2. The process according to claim 1, which is carried out batchwise.
3. The process according to claim 1, which is carried out continuously.
4. The process according to claim 1, wherein the mixture in step b) is applied to a surface to be secured or to be stabilized.
5. The process according to claim 1, wherein the mixture in step b) is introduced into a mold.
6. The process according to claim 1, wherein sand is applied to the surface of the plastic.
7. The process according to claim 1, wherein the mixture from step b) is discharged onto a surface to be secured, such as banks, hillsides or slopes and/or structures, such as supporting and construction elements, which are present at least partly in moving waters.
8. The process according to claim 1, wherein the mixture from step b) is discharged into a mold, the plastic is cured and the molding obtained in this way is applied to surfaces, such as banks, hillsides or slopes, or structures, such as supporting and construction elements, which are present at least partly in moving waters.

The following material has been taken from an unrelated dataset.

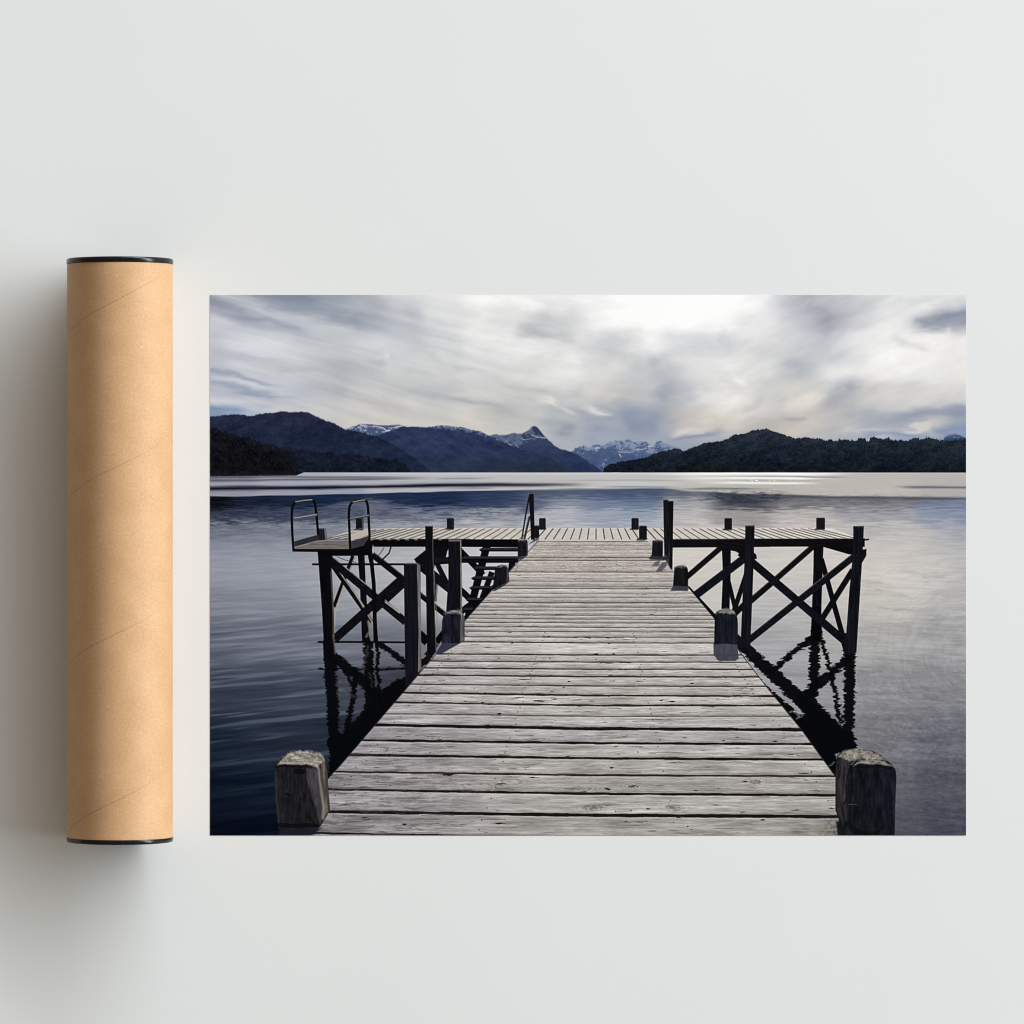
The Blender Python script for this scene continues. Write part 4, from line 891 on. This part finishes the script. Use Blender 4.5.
    for q in ([(250, 180), (330, 150), (420, 165)], [(300, 205), (400, 190), (490, 200)], [(240, 215), (320, 225), (400, 215)], [(400, 140), (470, 150), (520, 180)]):
        P.line(Y1(*q), .9, (108, 102, 92), alpha=.55, soft=1.4)
    P.line(Y1((160, 232), (260, 238), (380, 236), (480, 240), (530, 262)), 2.0, (178, 172, 162), alpha=.6, soft=2)
    P.line(Y1((112, 330), (118, 560), (140, 840)), 1.8, (66, 62, 62), alpha=.5, soft=2)
    shadow(Y1((150, 905), (300, 915), (540, 895), (520, 960), (470, 978), (140, 978)), (40, 44, 62), .85, 2.5)
    bollard(Q((166, 372), (182, 342), (230, 316), (330, 312), (430, 334), (490, 384), (540, 425), (555, 480), (546, 620), (542, 880), (205, 880), (195, 800), (162, 700), (164, 500)), (42, 45, 60),
            [Q((172, 366), (200, 336), (235, 316), (330, 312), (430, 335), (495, 388), (420, 388), (335, 380), (292, 384), (258, 398), (235, 380), (200, 374)), Q((262, 415), (280, 394), (320, 386), (400, 392), (490, 398), (540, 428), (480, 418), (380, 408), (310, 408), (280, 428))],
            Q((168, 390), (210, 366), (262, 384), (250, 420), (236, 520), (232, 640), (240, 780), (210, 800), (170, 710), (166, 520)),
            [(Q((300, 392), (262, 430), (252, 470)), 2.0, .8), (Q((250, 440), (232, 540), (232, 640)), 1.0, .8), (Q((290, 425), (350, 430), (440, 420), (520, 440)), 2.6, .65), (Q((356, 440), (350, 600), (330, 760)), 1.2, .7), (Q((300, 500), (290, 640)), .9, .5), (Q((430, 480), (420, 560)), 2.4, .55), (Q((180, 420), (186, 500)), 1.2, .6), (Q((225, 640), (222, 660)), 1.6, .8), (Q((440, 700), (470, 800), (430, 850)), 4, .6), (Q((240, 790), (300, 850), (420, 860)), 6, .6), (Q((490, 560), (480, 700)), .9, .5), (Q((205, 690), (230, 800)), 1.2, .6)],
            tcol=(138, 132, 124), scol=(74, 70, 76), seed=8)
    P.line(Q((330, 395), (400, 385), (480, 400)), 1.6, (168, 162, 154), alpha=.6, soft=1.5)
    P.line(Q((250, 668), (300, 670)), .8, (84, 80, 82), alpha=.7)

    # ------------------------------------- the print is sharpened a little
    B_ = P.C.copy()
    for ax in (0, 1):
        B_ = (np.roll(B_, 2, ax) + np.roll(B_, 1, ax) + B_ + np.roll(B_, -1, ax) + np.roll(B_, -2, ax)) / 5
    D_ = P.C - B_; D_[:3] = 0; D_[-3:] = 0; D_[:, :3] = 0; D_[:, -3:] = 0
    P.C += .55 * D_ * np.where(P.ID == SKY_ID, .15, np.where(P.ID == MOUNT_ID, .5, 1.0)).astype(np.float32)[..., None]
    # ---------------------------------------------------- film grain
    P.C += (1.3 * (np.random.default_rng(3).normal(0, 1, (NY, NX, 1)))).astype(np.float32)
    return np.clip(P.C, 0, 255), P.ID


# ==== SCENE ====
import bpy, bmesh
from mathutils import Vector

MM = 0.001
CAM_H = 5000.0                                     # camera height above the table, mm
LIGHT_ON_PAPER = 1.08                              # how brightly the lamps light the sheet (white = 1)
scene = bpy.context.scene
col = scene.collection
rad = math.radians


def at(px, py, z=0.0):
    """table millimetres (x right, y down, from the top left of the view) -> world metres"""
    return Vector(((px - 512) * MM, (512 - py) * MM, z * MM))


def empty(name, loc, label, cat):
    o = bpy.data.objects.new(name, None)
    o.empty_display_size = .05
    o.location = loc
    col.objects.link(o)
    o['label'] = label; o['category'] = cat
    return o


def link(name, me, mat, parent=None, loc=None, label=None):
    o = bpy.data.objects.new(name, me)
    me.materials.append(mat)
    col.objects.link(o)
    if parent: o.parent = parent
    if loc is not None: o.location = loc
    if label: o['label'] = label
    return o


# ------------------------------------------------------------ materials
def new_mat(name):
    m = bpy.data.materials.new(name); m.use_nodes = True
    nt = m.node_tree
    b = nt.nodes['Principled BSDF']
    return m, nt, b


def node(nt, t, **kw):
    n = nt.nodes.new(t)
    for k, v in kw.items():
        if k.startswith('i_'):
            n.inputs[int(k[2:])].default_value = v
        else:
            setattr(n, k, v)
    return n


def maths(nt, op, a, b=None, c=None):
    n = nt.nodes.new('ShaderNodeMath'); n.operation = op
    for i, v in enumerate((a, b, c)):
        if v is None: continue
        if isinstance(v, (int, float)): n.inputs[i].default_value = v
        else: nt.links.new(v, n.inputs[i])
    return n.outputs[0]


def ramp(nt, fac, stops):
    r = nt.nodes.new('ShaderNodeValToRGB')
    el = r.color_ramp.elements
    while len(el) < len(stops): el.new(.5)
    for e, (p, c) in zip(el, stops):
        e.position = p; e.color = (*c, 1)
    nt.links.new(fac, r.inputs[0])
    return r.outputs[0]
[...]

9. The process according to claim 1, wherein the plastic is selected from the group consisting of polyurethanes, epoxy resins, unsaturated polyester resins, acrylates and methacrylates.
10. The process according to claim 1, wherein the plastic is a polyurethane.
11. The process according to claim 10, wherein the polyurethane is hydrophobic.
12. The process according to claim 10, wherein the polyurethane is compact.
13. The process according to claim 10, wherein the compact polyurethane can be prepared by reacting

    i) polyisocyanates with

    ii) compounds having at least two hydrogen atoms reactive with isocyanate groups, and the compounds having at least two reactive hydrogen atoms comprise at least one polyol customary in fat chemistry.
14. The process according to claim 13, wherein the component ii) comprises at least one aromatic hydrocarbon resin modified with phenol.
15. The process according to claim 13, wherein the component ii) comprises at least one polyol customary in fat chemistry and at least one aromatic hydrocarbon resin modified with phenol.
16. The process according to claim 10, wherein the polyol customary in fat chemistry is selected from the group consisting of castor oil, oils modified with hydroxyl groups, such as grape-seed oil, black cumin oil, pumpkin seed oil, borage seed oil, soybean oil, wheat germ oil, rapeseed oil, sunflower oil, peanut oil, apricot kernel oil, pistachio kernel oil, almond oil, olive oil, macadamia nut oil, avocado oil, sea buckthorne oil, sesame oil, hemp oil, hazelnut oil, evening primrose oil, wild rose oil, thistle oil, walnut oil, fatty esters modified with hydroxyl groups and based on myristoleic acid, palmitoleic acid, vaccenic acid, petroselenic acid, gadoleic acid, erucic acid, nervonic acid, linoleic acid, linolenic acid, stearidonic acid, arachidonic acid, timnodonic acid, clupanodonic acid or cervonic acid, and polyols which are obtained by ring opening of epoxidized fatty esters with simultaneous reaction with alcohols.
17. The process according to claim 13, wherein the aromatic hydrocarbon resin modified with phenol is a phenol-modified indene-coumarone resin.
18. The process according to claim 13, wherein the aromatic hydrocarbon resin modified with phenol has an OH content of from 0.5 to 5.0% by weight.